The Crown Season 4 Web Series Review: Royalty and solitary confinement 

The Crown Season 4 Web Series Review: Royalty and solitary confinement 

While Helena Bonham Carter and Olivia Coleman are reliable as ever, Emma Corrin as Diana is quietly incredible in a role that was ripe for scrutiny as soon as the casting was announced
Rating:(3 / 5)

In Netflix's The Crown, the word "eventually" is uttered often. Either that or something close to its meaning is stressed — that give any problem the time and it will sort itself out or go away. Queen Elizabeth II (Olivia Coleman) uses it as her favourite strategy, her unsentimental response to anything remotely familial or political, suggesting inaction as solution. In its latest season, The Crown eventually comes around to self-realisation or self-awareness. Maybe it has to do with a larger audience having better memory of the season's focus — the Thatcher years and Diana, Princess of Wales.

The show is finally ready to interrogate royalty's status in the modern world and by way of that, its own entitlement in present-day pop culture. It still can't completely shrug off the unhealthy British regard for the monarchy, but it is more incisive than the previous seasons in showing the family its rightful, dysfunctional place. It does so by bringing in an outsider. Diana (Emma Corrin) might belong to nobility, but it is through her we pierce the icy veins of this family and this is laid bare by a potent affliction — isolation.

The Crown adopts the chilly and dark Scottish lands of Balmoral Castle and the vast chambers of palatial dwellings to reflect this feeling of neglect and confinement. Even Diana's opening scene is in a large hallway with her in costume for A Midsummer Night's Dream, maybe a fairy servant and seemingly unnoticeable. When Diana charms the family, everyone is ready to welcome her as the future Princess of Wales. Prince Charles (Josh O'Connor) is not so sure, and Princess Margaret (Helena Bonham Carter) is the only one who is able to cut through the tension that exists in place of chemistry. Engaged to be married and royal, Diana is isolated in a Buckingham Palace wing, the rest of the family incommunicado, as is Charles.

Creator: Peter Morgan 

Cast: Olivia Coleman, Tobias Menzies, Josh O'Connor, Emma Corrin

Streaming on: Netflix

Throughout this season, we see Diana in confinement, occupying a tiny space in large rooms and suffering through her eating disorder as a result in large bathrooms. The family's coldness and penchant for tradition over care is reflected in these moments and Diana's parental instincts are shown in opposition to the Queen's lack thereof.
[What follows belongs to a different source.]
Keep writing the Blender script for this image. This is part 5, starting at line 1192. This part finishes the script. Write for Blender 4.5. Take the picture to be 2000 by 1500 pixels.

The Crown and Peter Morgan return to their favourite Shakespearean metaphors. If it was Richard II in the third season to underline Charles' indecisiveness and lack of natural leadership, season four is abound with the suffering working class of UK equated with King Lear, a foolish lot in search of deliverance and hoping to find it between Margaret Thatcher (Gillian Anderson) and the Queen. The Charles-Diana relationship is also deconstructed by a rendition of Othello, at the end of which Diana awes the audience with her own dissident performance that waters and feeds the Othellian conniption in Charles. In contrast, the Maori symbolism to portray the terrifying dance that is their marriage can be troubling.

But there is one person who revels in isolation. This season's political strand follows Thatcher's time at 10 Downing Street, with her iron hand and dictatorial ways giving pause to even the sovereign. The Crown in these portions does straddle stormy waters, showing the Queen in the aspirational role of a benevolent monarch who takes the reins to control Thatcher's unflinching ways to rule over her cabinet, be it the spending cuts, the escalating situation in the Falkland Islands at a time of unemployment and economic volatility, or her refusal to impose sanctions on South Africa for the apartheid regime, the rest of the Commonwealth firm in their stand against it except for her. There's a hint that her son has business interests in South Africa, but when the British royalty is shown to balk at the fascist and racist views of Thatcher, it does strike a discordant note. It seems like a course correction for the modern times that has no basis, only co-opted to keep the focus on the show's protagonist as a progressive and evolving heroine, coming off as even revisionist in that regard.

Indifference is not only shown as a malaise within the family, but something felt by the country thanks to Thatcher. Public opinion and anger are reflected through an unemployed man neglected by the state, his wife, and children. This plot point neatly dovetails into the introspective nature of the season, The Crown finally looking within by way of Princess Margaret seeking professional help for her mental health issues on the advice of Charles, who cites himself as the guinea pig who has seen success in that department. "Are you aware of anyone else in the family with mental health issues?" Margaret asks the Queen. Where does one start? Diana trapped in royal prison while playing to the galleries as the charming commoner or the gaslighting Charles, refusing to change or grow up.

While Carter and Coleman are reliable as ever, Corrin is quietly incredible in a role that was ripe for scrutiny as soon as the casting was announced. She paints Diana with a shade of humanity unseen by the public and photographers' eye, only behind closed doors and in the middle of large rooms. It could be inaccurate, but it is anything but unimaginative. The Crown remains refreshed owing to her.